Luxus-Hotel in einstigem Kloster
Heute ist hier ein Restaurant, "Spirito DiVino". Im Innern verweist nichts mehr auf die Synagoge aus dem 11. Jahrhundert - kein Thora-Schrein, keine Sitzbank, kein Baudekor. Der Gastraum beherbergt einen Brunnenschacht, mehrere Meter tief. Junior-Chef Francesco Catalani spekuliert, es könne sich um das rituelle Tauchbad handeln. Eine gewagte Vermutung, ebenso die These, zwischen den antiken Fundamenten des heutigen Weinkellers habe vielleicht Apostel Paulus die Juden belehrt. Aber wer weiß?
Einen Spazierweg weiter, am Aufstieg zum Gianicolo, liegt das einstige Kloster der Augustiner-Oblatinnen. Die Fürstin Donna Camilla Virginia Savelli gründete die Gemeinschaft 1641 und gewann den damals begehrten Architekten Francesco Borromini für den Kirchenbau. Am Ende hatten sich beide übernommen; sie finanziell, er arbeitsmäßig. Aber der Konvent bestand immerhin mehr als 300 Jahre.

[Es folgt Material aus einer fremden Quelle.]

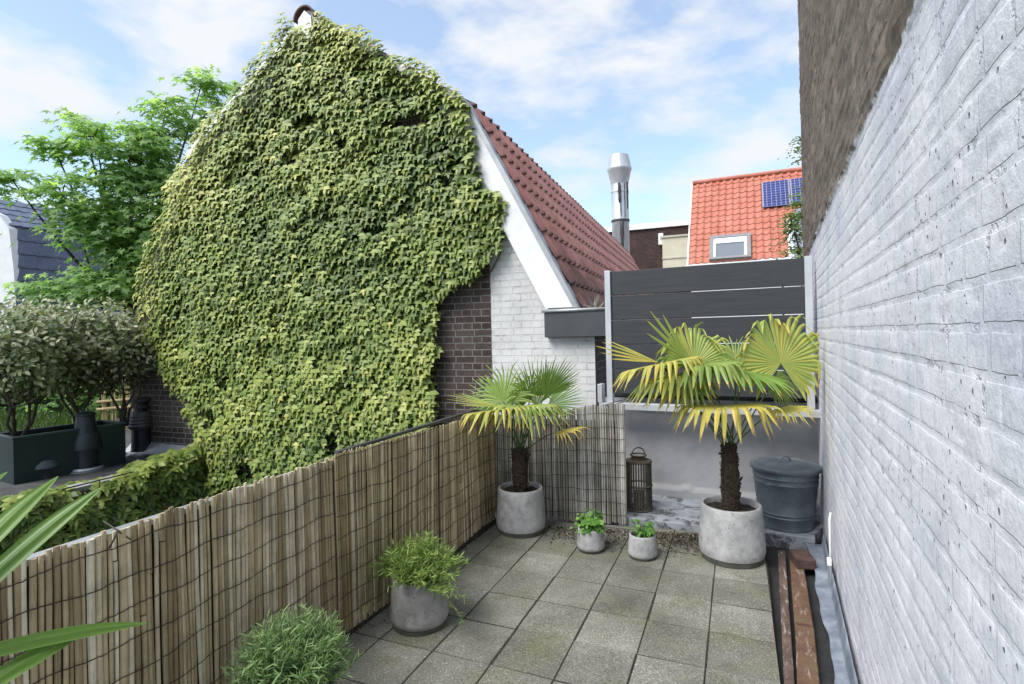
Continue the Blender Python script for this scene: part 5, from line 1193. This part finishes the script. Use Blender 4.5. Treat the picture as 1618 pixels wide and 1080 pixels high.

Dann mussten sich die Ordensfrauen verkleinern und traten den Hauptteil ihres Anwesens einem Hotelbetreiber ab. Nach der Sanierung schrieben römische Medien spöttisch von einem "Luxus-Konvent". Im Hof parken Bentleys und Porsches, nebenan beten und arbeiten die verbliebenen Schwestern bescheiden und still wie ehedem. Die Hotelbar steht auch auswärtigen Gästen offen - und nirgends in Rom genießt man seinen Aperitif friedlicher als unter den Lauben des Klostergärtchens.